Wednesday 21 May 2014

The Dominic Effect

There’s a few other foreigners living in Kasama, some oldies who’ve been here for years, some Chinese guys who (depressingly) run a few of the new productive shops here but who wouldn’t say hello to you if you were the last person living on the earth, a few Indian guys who work as engineers contracted to the electricity companies and the like and the Powell family who came here in the late 60’s teaching and are still here having raised their family here and now run the very nice Thorntree guesthouse and still teach.

I’m one of three Irish people living in Kasama. The other two being Brother Dominic, a 70 year old Christian Brother from Dublin and Sister Maura a nun from Limerick with the Celesian Order who I’d say (from the look of her) is about 147 years of age and a very pleasant person.

The first development workers in Africa were mainly missionaries. In Zambia many of these were Irish and there are still about 200 of them here. Ireland and Zambia have a very long and strong connection of which I really wasn’t aware of before I’d decided to come here. There are 5 nationalities in the world that don’t need entry visas to Zambia and Irish is one of them. I’ve met quite a few well educated Zambians who’ve told me they were taught by Irish missionaries. In a country with a very very weak education system missionaries established some of the better schools in the country.

I’d heard of Brother Dominic before I’d arrived up here and I’d first started seeing him cycling by my office every day on his bike. Zambians cycle very slowly so it was slightly startling to see this 70 year old powering up the hill every day. Got to know him over the past few months and he’s pure quality, great company and fit as a fiddle. Great musician, reciter of poetry, raconteur, the works. He’s been in Zambia forty odd years and the last ten in Kasama.

I was in his house last week and he said he’d something I might want to watch. He came back into the sitting room with Season 4 of Love/Hate! (This is a pretty decent Irish series about a drug gang in Dublin). He said he loves ‘a bit of violence’ !

I’ve started him on the Wire now.

I only managed to get down to see his school last week for the first time. Built it himself (with his team of fella’s he trains in construction), and is still doing more building now. It’s a technical school that has two different subject areas – 1. Tailoring and Design that teaches adults who never went to school and 2. Computer skills for teenagers who are hoping to go to university.
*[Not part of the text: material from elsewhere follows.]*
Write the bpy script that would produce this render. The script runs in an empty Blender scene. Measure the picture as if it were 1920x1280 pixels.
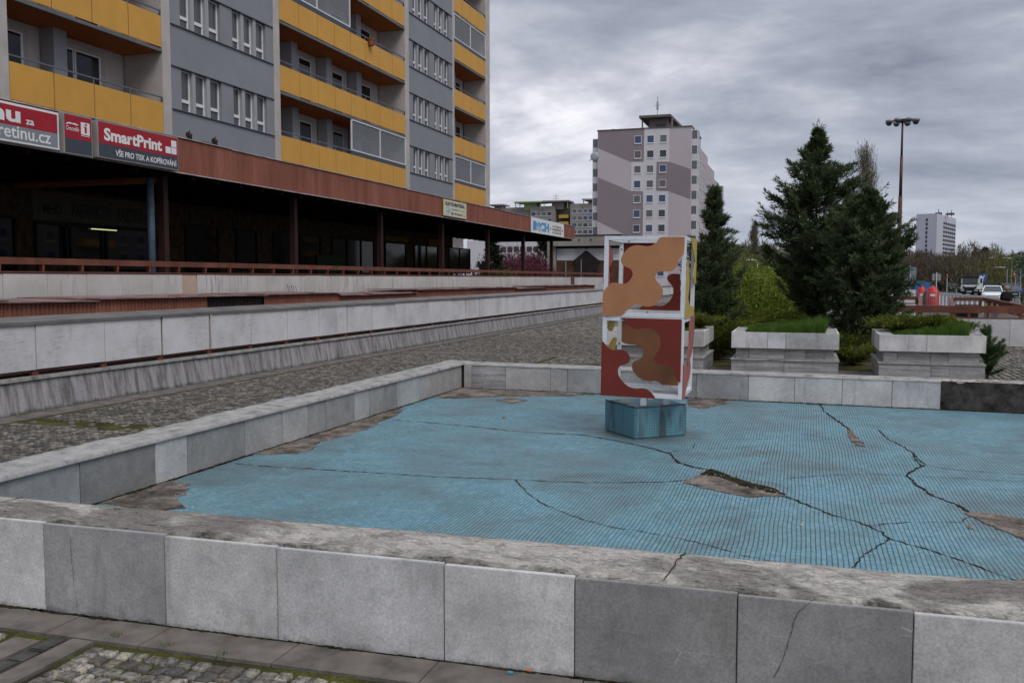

He built the classrooms, procured all the machinery, set up the courses and put in place the teachers (most of whom graduated from the courses) but refuses to put any funding towards the running of the courses. He basically has coached them to develop a system of management that makes them financially self-sufficient. So students pay a very basic amount to do the courses.

The Computer Classroom
He tells them if they come near him for money he’ll close them down!

Before even constructing the school he built 6 houses.  The rental income from these pays for the maintenance and upkeep of the school buildings.

The Rental Houses
With the Tailoring and Design, they’ve a second room that houses what they call the Social Business, where they produce (mainly) school uniforms that they sell to schools around the town/region, (they’re currently making cushions and a shirt for me). They’re more expensive than some of the other tailors around but the quality is pretty decent so they’re in high demand.  Of the sales 20% goes to the school, 40% they spend on materials and another 40% they pocket themselves. There's also quite a few deaf women in the tailoring section.

I spoke to quite a few of the students in the training part, mainly women in their 30’s, and they all said that when the course was finished they were going to open their own little stall where they’d make clothes/curtains/whatever.

The Classrooms
Very inspiring stuff really. He gets some help from St Declan’s CBS in Dublin in terms of old computers and the like and he gathered up loads of (pretty retro funky looking) Singer sewing machines from Ireland too. He's hoping to start an auto-mechanics course and possibly one training electricians, both industries are very weak in Zambia. 
                                    
Overall it’s amazing how resourceful (and hardworking) he’s been and the approach to providing these people with skills and the knowledge to make sustainable income for themselves is just fantastic. 

All done with little support from NGO’s or foreign governments.